The dressing room erupts, stands, and shouts for the guy who they know has given it everything despite some critics trying to pull him down each day. He’s the lead star of the social media meme committee, but he has survived the grind. He has survived the competition he had with the former captain/wicket-keeper, and he has come ahead in the race. The race that was purely on the field. What it meant off the field is that it was more than just runs; it was a moment, a moment that showed multiple signs.

The way the players in the dressing room flared up for the guy showed how each one in this team is secure enough to enjoy the success of the other. The guy who was at the non-striker’s end when the mighty Fawad looked up to the sky after a century after a gap of ten years as he hugged him to flow his emotions away. Maybe he wanted to cry; he could have, he was hugging a friend.

There was the batting coach who was standing on a chair to applaud the innings – the same guy who faced a group swearing on the Holy Book to remove him from leadership in his playing days. From hitting each other with cricket bats to tweeting heartily on small achievements of each other to being so excited about picking your friend for your franchise that you take the mic from the presenter and request to announce the name to the world yourself… to enjoying the reunion of the roti gang, without the insecurity that one has to play under the captaincy of the other.

There’s an ex-captain in the squad who hardly gets game time but grinds hard in training and rejoices upon the success of the guy he needs to replace to get a go. He probably gets the most credit for this unity, brotherhood, and secure attitude that made a former coach rate him higher than Graeme Smith because of his off-the-field Big Brother persona. He is carrying drinks and passing on his experience without a fuss.

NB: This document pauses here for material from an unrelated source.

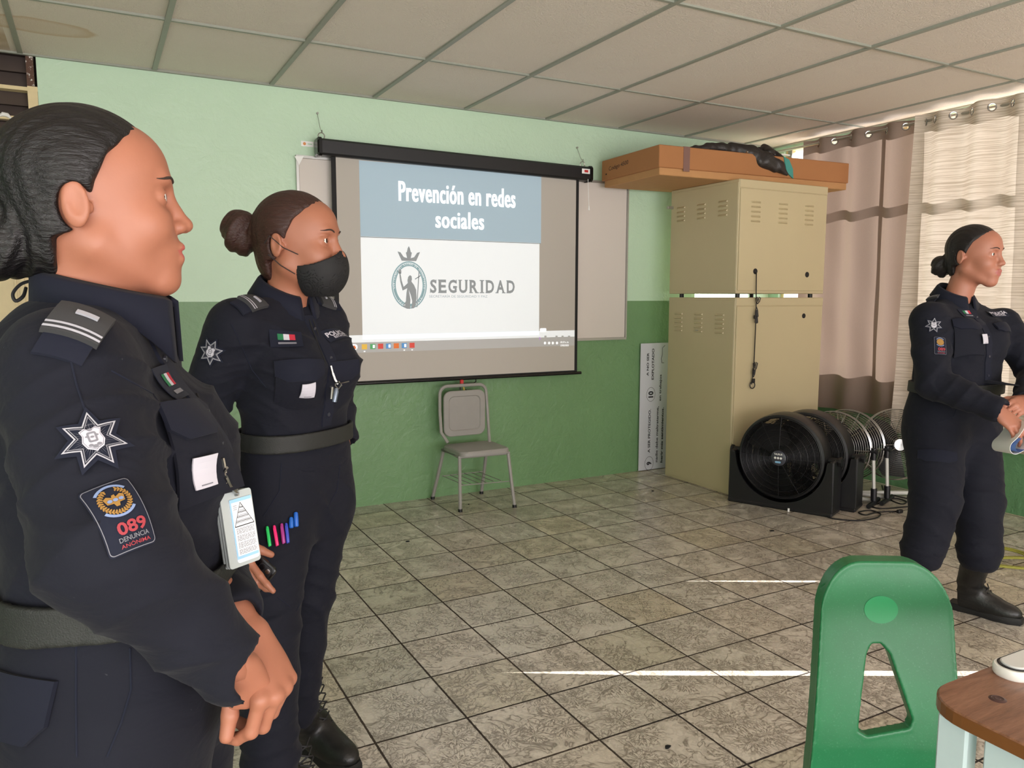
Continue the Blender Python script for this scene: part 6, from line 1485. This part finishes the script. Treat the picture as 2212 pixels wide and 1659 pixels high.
# ---------------------------------------------------------------- things carried
# nearest officer: lanyard cord, clip and vinyl card holder
idc = thing('id_badge', tuple(at(520, 1145, 1.0)), 'clear vinyl holder with a printed card hanging by a steel clip from the nearest officer', 'badge', absolute=True)
A0, Wv, Hv = at(474, 1070, .975), at(541, 1052, 1.015)-at(474, 1070, .975), at(498, 1232, .975)-at(474, 1070, .975)
Nn = np.cross(Hv, Wv); Nn /= np.linalg.norm(Nn); Nn = Nn if Nn@FWD < 0 else -Nn
def bq(u, v, n=0.0): return A0+Wv*u+Hv*v+Nn*n
def rr_ring(u0, v0, u1, v1, r, n): 
    ww, hh = np.linalg.norm(Wv), np.linalg.norm(Hv); return [tuple(bq((x+(u0+u1)/2*ww)/ww, (y+(v0+v1)/2*hh)/hh, n)) for x, y in rrect(0, 0, (u1-u0)*ww, (v1-v0)*hh, r, 4)]
for n0 in (-.010, -.005, 0.0): MB().loft([rr_ring(.0, 0, 1, 1, .004, n0-.0022), rr_ring(0, 0, 1, 1, .004, n0)]).build('vinyl_sleeve', M['lens'], idc)
MB().loft([rr_ring(.24, .10, .96, .95, .004, .0), rr_ring(.24, .10, .96, .95, .004, .0012)]).build('card_back', mat('card_white', (226, 232, 238), .3), idc)
m = MB()
def bpoly(P, n, material): V, F_ = fill2d([P]); m.add([tuple(bq(u, v, n)) for u, v in V], F_, material)
bpoly([(.24, .10), (.94, .10), (.94, .90), (.24, .90)], .0016, M['icon_blue'] if False else mat('card_blue', (150, 196, 226), .3)); bpoly([(.28, .145), (.94, .145), (.94, .86), (.28, .86)], .0019, mat('card_face', (232, 236, 240), .3))
tri_ = [((.56, .16), (.30, .47)), ((.56, .16), (.92, .47)), ((.30, .47), (.92, .47))]
def bline(a, b, w=.006, n=.0022, material=None):
    a, b = np.array(a), np.array(b); d = (b-a)/np.linalg.norm(b-a); o = np.array([-d[1], d[0]])*w; bpoly([tuple(a-o), tuple(b-o), tuple(b+o), tuple(a+o)], n, material or M['ink'])
for a, b in tri_: bline(a, b)
for k in range(1, 5): f_ = k/5; bline((.56-.26*f_, .16+.31*f_), (.56+.36*f_, .16+.31*f_), .004)
rg = random.Random(5)
for k in range(26):
    v = .50+.0135*k
    if k % 7 == 6: continue
    u = .33
    while u < .88: l_ = rg.uniform(.03, .10); bline((u, v), (min(.90, u+l_), v), .0032, .0022, M['grey_thread']); u += l_+.02
for k in range(8): v = .20+.032*k; w_ = .02+.03*k; bline((.58-w_, v), (.60+w_, v), .003, .0022, M['grey_thread'])
for k in range(3): bline((.32, .19+.025*k), (.44, .19+.025*k), .003, .0022, M['grey_thread'])
m.build('card_print', None, idc)
MB().tube([tuple(bq(.50, -.02, .002)), tuple(bq(.50, .05, .004)), tuple(bq(.47, .06, -.012)), tuple(bq(.30, -.10, -.008)), at(484, 1020, .955), at(490, 1010, .95)], .0022, 6).tube([at(488, 1030, .952), at(496, 1048, .960), tuple(bq(.50, .03, .004))], .0028, 6).tube([at(x, y, .955) for x, y in ((484, 1022), (491, 1040), (484, 1052), (480, 1036), (484, 1022))], .0018, 5).tube([at(486, 1022, .955), at(484, 1005, .955), at(481, 990, .955)], .0024, 6).build('swivel_clip', M['chrome'], idc, smooth=True)
bs1 = B1[0]; pts = [hit(bs1, x, y, .004) for x, y in ((402, 800), (425, 850), (450, 905), (470, 950), (480, 985))]; pts = [p for p in pts if p is not None]+[at(481, 992, .956)]
MB().tube(pts, .0016, 5).build('lanyard_cord', M['black_matte'], idc, smooth=True)
# officer with mask: cord, clip and whistle
bs2 = B2[0]; wh = thing('whistle_lanyard', tuple(at(728, 840, 1.8)), 'black neck cord with a steel clip and grey whistle on the masked officer', 'whistle', absolute=True)
for L_p in (((676, 690), (690, 730), (706, 770), (716, 796)), ((668, 690), (684, 735), (700, 775), (714, 800))):
    pts = [hit(bs2, x, y, .005) for x, y in L_p]; pts = [p for p in pts if p is not None]
    if len(pts) > 1: MB().tube(pts, .0016, 5).build('neck_cord', M['black_matte'], wh, smooth=True)
q = hit(bs2, 716, 800, .010); q = q if q is not None else at(716, 800, 1.8)
DW = float((q-CAM)@FWD)-.01
MB().tube([at(715, 790, DW), at(719, 806, DW)], .002, 6, M['white']).tube([at(719, 806, DW), at(724, 820, DW), at(730, 830, DW)], .0026, 6).build('clip', M['chrome'], wh, smooth=True)
MB().tube([at(722, 826, DW), at(738, 828, DW-.01), at(754, 824, DW-.01)], .0014, 5).tube([at(*p, DW) for p in ((724, 828), (732, 824), (738, 832), (731, 840), (724, 834))], .0018, 5, closed=True).build('split_ring', M['chrome'], wh, smooth=True)
MB().tube([at(727, 838, DW), at(726, 845, DW), at(722, 868, DW)], [.004, .0065, .0060], 10).build('whistle', mat('grey_whistle', (110, 120, 134), .25, .4), wh, smooth=True)
MB().tube([at(718, 836, DW+.01), at(716, 862, DW+.01)], [.003, .004], 8).build('key', M['steel'], wh, smooth=True)
# pens clipped to the thigh pocket
bt2 = B2[1]
for (x0, y0), (x1, y1), c_, nm, r, lab in (((577, 1137), (583, 1180), (40, 200, 100), 'pen', .0042, 'bright green pen clipped to the masked officer\'s trouser pocket'), ((592, 1135), (599, 1179), (235, 45, 120), 'pen', .0042, 'bright pink pen clipped beside the green pen in the trouser pocket'),
        ((608, 1131), (613, 1174), (160, 50, 130), 'pen', .0046, 'magenta pen between the pink and the long blue pen in the trouser pocket'), ((618, 1130), (622, 1173), (50, 70, 180), 'pen', .0044, 'violet-blue pen beside the magenta pen in the trouser pocket'),
        ((629, 1117), (629, 1141), (30, 100, 190), 'pen', .0056, 'short blue pen cap sticking out right of the violet-blue pen'), ((639, 1106), (640, 1138), (28, 96, 190), 'pen', .0060, 'tallest blue pen cap, at the right end of the row of pens')):
    a, b = hit(bt2, x0, y0, r+.001), hit(bt2, x1, y1, r+.001)
    if a is None or b is None: a, b = at(x0, y0, 1.8), at(x1, y1, 1.8)
    pm = mat('pen_plastic_%d' % x0, c_, .3); pt = thing(nm, tuple(b), lab, 'pen', 'pens in the trouser pocket', absolute=True); d = (b-a)/np.linalg.norm(b-a)
    MB().tube([a, a+d*.003, a+(b-a)*.5, b-d*.002, b], [r*.55, r*.85, r, r, r*.7], 10).build('cap', pm, pt, smooth=True)
    if r < .005: MB().tube([a+d*.004-FWD*r, a+d*.006-FWD*(r+.0022), b-FWD*(r+.0012)], [.0016, .0018, .0014], 6).build('clip', pm, pt, smooth=True)
# phone held at the thigh
ph = thing('smartphone', tuple(at(523, 1213, 1.69)), 'black smartphone in the masked officer\'s hand beside the trouser pocket', 'phone', absolute=True)
Cc = at(523, 1213, 1.675); lx = at(606, 1238, 1.665)-at(496, 1143, 1.685); lx /= np.linalg.norm(lx); sy_v = at(551, 1283, 1.665)-at(606, 1238, 1.665); sy_v -= lx*(sy_v@lx); sy_v /= np.linalg.norm(sy_v); nz_ = np.cross(lx, sy_v); nz_ = nz_ if nz_@FWD < 0 else -nz_
def ph_ring(w, h, r, n, cu=0, cv=0): return [tuple(Cc+lx*(x+cu)+sy_v*(y+cv)+nz_*n) for x, y in rrect(0, 0, w, h, r, 5)]
MB().loft([ph_ring(.144, .070, .010, -.0045), ph_ring(.147, .073, .011, -.003), ph_ring(.147, .073, .011, .003), ph_ring(.144, .070, .010, .0045)]).build('phone_body', M['black_gloss'], ph, smooth=True)
MB().loft([ph_ring(.034, .034, .008, .0045, .052, -.014), ph_ring(.033, .033, .008, .0065, .052, -.014)]).build('camera_bump', M['black_plastic'], ph, smooth=True)
for u, v in ((.044, -.022), (.060, -.022), (.052, -.006)): 
    c_ = Cc+lx*u+sy_v*v+nz_*.0065; MB().tube([c_, c_+nz_*.002], .0055, 16).build('lens', M['chrome'] if u > .058 else M['black_gloss'], ph, smooth=True)
# rolled papers held by the officer at the right
def sheet(pts, depth, name, label, D0, th=.0012):
    C_ = smooth_pts([at(x, y, D0) for x, y in pts], 8); m = MB(); rings = []
    ext = FWD*depth+RT*.02
    for k, p in enumerate(C_):
        T = C_[min(k+1, len(C_)-1)]-C_[max(k-1, 0)]; nn_ = np.cross(T, ext); nn_ /= np.linalg.norm(nn_); rings.append([tuple(p-ext*.5), tuple(p+ext*.5), tuple(p+ext*.5+nn_*th), tuple(p-ext*.5+nn_*th)])
    m.loft(rings); return tag(m.build(name, M['white'], smooth=True), label, 'paper')
sh_ = sheet([(2196, 908), (2190, 925), (2178, 942), (2164, 956), (2162, 970), (2172, 978), (2188, 972), (2212, 956), (2240, 938)], .14, 'rolled_paper', 'white papers folded over in the hand of the officer at the right', 2.90)
m = MB(); C_ = smooth_pts([at(x, y, 2.90) for x, y in ((2181, 944), (2169, 957), (2168, 968), (2176, 973), (2188, 968))], 6); m.loft([[tuple(p-FWD*.071), tuple(p+FWD*.03)] for p in C_], False, closed=False); m.build('blue_print', mat('blue_print_on_paper', (96, 130, 190), .6), None)
o_ = [o for o in bpy.data.objects if o.name.startswith('blue_print')][0]; o_.parent = sh_
MB().tube([Lf3[2]+UP*.002+p for p in [(RT*math.cos(a)*.032+FWD*math.sin(a)*.028+UP*.006*math.cos(a)) for a in [2*math.pi*k/20 for k in range(20)]]], .0045, 6, closed=True).build('wristband', M['black_matte'], p3[0], smooth=True)
for t_, sh_o in DEFER:
    M_ = np.array(t_.location)
    class _O: pass
    V_ = [tuple(np.array(v.co)+M_) for v in sh_o.data.vertices]; b_ = BVHTree.FromPolygons(V_, [tuple(p_.vertices) for p_ in sh_o.data.polygons])
    cf = Conform(b_, 1903, 1317, A3(0, 0, 1))
    if cf.ok: m = MB(); cf.shape(m, fill2d([ellipse(0, 0, .038, .031, 40)]), .0010, M['green_smooth'], .01); m.build('oval_mark', None, t_, smooth='all')
finish_abs()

Ideally, that should be normal, but here we are talking about a Pakistani dressing room that has stories of legends stepping on each other for fun when in power. This team might lose a few, and they might win a few, but they stick together, and they pick each other up. And that shows – because you can go all nostalgic about the mythical mighty 90s – the truth remains that the mighty 90s comprised of individual brilliance. However, cricket – on any day, at any moment – is a team’s game.